Bisnis.com, JAKARTA -- Investasi yang dilakukan perusahaan digital dinilai sebagai upaya membentuk ekosistem digital yang lebih kuat dan sehat. Tren saat ini, perusahan digital aktif melakukan investasi dengan kepemilikan saham minoritas.
Yoris Sebastian, Founder OMG Creative Consulting mengatakan bahwa tren saat ini ialah selain menerima dana dari investor, perusahan digital juga melakukan investasi. Sebut saja, Bukalapak yang berinvestasi di Allo Bank, Gojek dan Grab yang berinvestasi di LinkAja, atau Akulaku yang membeli saham Bank Neo.
“Saham yang dibeli oleh perusahaan digital tersebut terbilang tidak terlalu besar, tetapi mereka tetap tertarik untuk berinvestasi di perusahaan yang sudah berjalan baik,” katanya dalam keterangan resmi, Sabtu (21/5/2022).
Yoris Sebastian menuturkan investasi merupakan suatu yang biasa dilakukan oleh perusahaan digital di luar negeri dan dalam negeri. Jika dahulu investasi dilakukan untuk menjadi pemegang saham mayoritas, saat ini kepemilikan saham di satu perusahaan jumlahnya kecil dan dipegang oleh banyak investor.
Investasi yang dilakukan oleh perusahaan digital ini, katanya, mencontoh Google yang berinvestasi di berbagai perusahaan yang sudah berjalan. Yoris memperkirakan tujuan dari perusahaan digital melakukan investasi di perusahaan lain adalah untuk menguasai pasar dan membuat ekosistem digital yang lebih besar dan kuat.
"Seperti Tokopedia yang mengakuisisi Bridestory dan Parentstory. Pendiri tetap menjadi pemegang saham minoritas bersama dengan pemegang saham minoritas lainnya. Investor tetap mempercayakan jalannya perusahaan kepada pendirinya,” katanya.

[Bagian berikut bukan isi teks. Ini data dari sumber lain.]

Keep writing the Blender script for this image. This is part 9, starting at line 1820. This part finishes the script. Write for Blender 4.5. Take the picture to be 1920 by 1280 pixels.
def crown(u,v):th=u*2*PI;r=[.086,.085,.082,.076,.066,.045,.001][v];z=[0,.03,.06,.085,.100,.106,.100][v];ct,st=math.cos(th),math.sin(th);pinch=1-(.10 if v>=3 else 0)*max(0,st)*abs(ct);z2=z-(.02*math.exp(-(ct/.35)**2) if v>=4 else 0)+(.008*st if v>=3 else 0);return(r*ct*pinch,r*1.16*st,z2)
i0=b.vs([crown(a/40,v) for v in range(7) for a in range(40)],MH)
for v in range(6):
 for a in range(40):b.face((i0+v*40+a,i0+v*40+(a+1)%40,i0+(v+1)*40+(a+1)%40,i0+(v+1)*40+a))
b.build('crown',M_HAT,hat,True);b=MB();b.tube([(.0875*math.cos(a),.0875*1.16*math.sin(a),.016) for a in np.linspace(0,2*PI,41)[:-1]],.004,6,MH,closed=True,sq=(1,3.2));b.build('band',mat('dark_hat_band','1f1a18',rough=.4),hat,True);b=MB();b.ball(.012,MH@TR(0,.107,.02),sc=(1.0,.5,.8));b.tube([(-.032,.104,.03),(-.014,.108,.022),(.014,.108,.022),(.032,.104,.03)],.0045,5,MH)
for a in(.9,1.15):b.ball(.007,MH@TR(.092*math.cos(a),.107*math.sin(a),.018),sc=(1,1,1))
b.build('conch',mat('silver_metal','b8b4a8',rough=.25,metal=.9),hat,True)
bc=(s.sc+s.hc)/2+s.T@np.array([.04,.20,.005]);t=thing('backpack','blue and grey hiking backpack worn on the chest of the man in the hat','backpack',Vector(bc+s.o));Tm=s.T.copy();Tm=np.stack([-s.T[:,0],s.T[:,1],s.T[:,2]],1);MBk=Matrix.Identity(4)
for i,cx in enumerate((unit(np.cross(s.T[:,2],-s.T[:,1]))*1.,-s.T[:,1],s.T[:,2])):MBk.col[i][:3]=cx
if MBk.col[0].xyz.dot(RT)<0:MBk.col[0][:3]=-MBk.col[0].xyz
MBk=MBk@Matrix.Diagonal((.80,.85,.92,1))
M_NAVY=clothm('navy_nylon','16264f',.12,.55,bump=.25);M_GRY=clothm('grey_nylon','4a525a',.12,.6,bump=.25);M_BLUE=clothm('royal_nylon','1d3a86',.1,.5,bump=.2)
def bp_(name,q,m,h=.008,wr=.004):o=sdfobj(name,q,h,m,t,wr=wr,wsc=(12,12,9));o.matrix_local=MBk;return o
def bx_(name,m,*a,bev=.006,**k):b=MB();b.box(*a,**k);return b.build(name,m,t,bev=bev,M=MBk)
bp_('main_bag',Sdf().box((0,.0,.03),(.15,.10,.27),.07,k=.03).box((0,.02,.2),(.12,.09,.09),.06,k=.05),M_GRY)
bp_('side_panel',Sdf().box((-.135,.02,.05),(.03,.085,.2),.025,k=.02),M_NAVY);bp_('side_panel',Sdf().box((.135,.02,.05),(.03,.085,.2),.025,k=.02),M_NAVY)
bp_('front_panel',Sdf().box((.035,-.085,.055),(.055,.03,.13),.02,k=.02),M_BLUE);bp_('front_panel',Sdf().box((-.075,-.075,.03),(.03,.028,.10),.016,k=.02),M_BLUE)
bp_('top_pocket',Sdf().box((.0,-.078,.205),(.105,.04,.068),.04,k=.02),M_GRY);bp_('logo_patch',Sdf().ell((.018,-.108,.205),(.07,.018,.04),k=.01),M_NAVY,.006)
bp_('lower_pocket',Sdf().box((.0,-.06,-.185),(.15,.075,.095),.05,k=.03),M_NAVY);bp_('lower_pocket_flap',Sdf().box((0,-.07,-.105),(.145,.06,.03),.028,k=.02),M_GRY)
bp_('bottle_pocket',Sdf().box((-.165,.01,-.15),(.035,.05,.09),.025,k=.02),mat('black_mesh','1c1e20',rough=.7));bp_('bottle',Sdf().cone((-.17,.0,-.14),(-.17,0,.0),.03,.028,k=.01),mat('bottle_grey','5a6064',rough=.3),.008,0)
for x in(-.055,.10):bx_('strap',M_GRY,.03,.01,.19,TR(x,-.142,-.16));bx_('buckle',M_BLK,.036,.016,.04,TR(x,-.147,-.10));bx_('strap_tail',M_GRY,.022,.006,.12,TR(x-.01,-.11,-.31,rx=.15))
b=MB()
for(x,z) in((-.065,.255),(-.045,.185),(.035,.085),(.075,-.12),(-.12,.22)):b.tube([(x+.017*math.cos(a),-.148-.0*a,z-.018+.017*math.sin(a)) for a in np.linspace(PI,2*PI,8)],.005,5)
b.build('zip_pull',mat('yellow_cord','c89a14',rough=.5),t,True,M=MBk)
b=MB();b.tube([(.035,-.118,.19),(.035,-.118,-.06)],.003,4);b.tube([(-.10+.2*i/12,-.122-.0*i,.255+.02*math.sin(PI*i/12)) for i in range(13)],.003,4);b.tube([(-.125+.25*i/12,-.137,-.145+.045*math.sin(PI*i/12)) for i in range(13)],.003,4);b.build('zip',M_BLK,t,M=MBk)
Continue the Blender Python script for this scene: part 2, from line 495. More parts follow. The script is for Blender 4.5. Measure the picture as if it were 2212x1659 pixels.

Yoris menyebutkan langkah perusahan digital berinvestasi itu sebagai langkah langkah coopetition (bekerja sama), bukan competition (bersaing satu dengan yang lainnya). Dengan kata lain, tujuan akuisisi ini adalah mengurangi perang harga guna menciptakan ekosistem yang lebih sehat dan besar.
Menurutnya, bagi investor masuk dengan jumlah kepemilikan saham yang kecil cukup untuk membuat ekosistem dan mengurangi kompetisi sehingga yang diincar adalah strategic business perusahaan yang dibeli.
"Lihat Astra dan Telkomsel yang masuk ke Gojek. Industri film Korea juga membeli saham jaringan bioskop terbesar di Indonesia. Saat ini investor melakukan investasi melihat strategic business perusahaan digital tersebut di masa depan dan potensi kolaborasi yang bisa dibentuk. Jadi jangan hanya lihat jumlah saham yang kecil," tambahnya.
Yoris melanjutkan meski pasar modal global dan Indonesia mengalami tekanan karena kenaikan suku bunga The Fed, tetapi peluang perusahaan teknologi di Indonesia masih terbuka lebar. Saat ini, katanya, angel investor yang akan masuk ke perusahaan digital jauh lebih berhati-hati dengan melihat rencana bisnisnya.
Untuk mencapai keuntungan yang maksimal, menurut Yoris, investasi atau akuisisi saham yang dilakukan oleh perusahaan digital tersebut harus memiliki visi investasi jangka panjang, bukan best short term investment.
"Mereka akan menghindari perusahaan rintisan yang masih membakar uang. Saat ini angel investor banyak mencari perusahaan yang memiliki rencana bisnis jelas," jelasnya.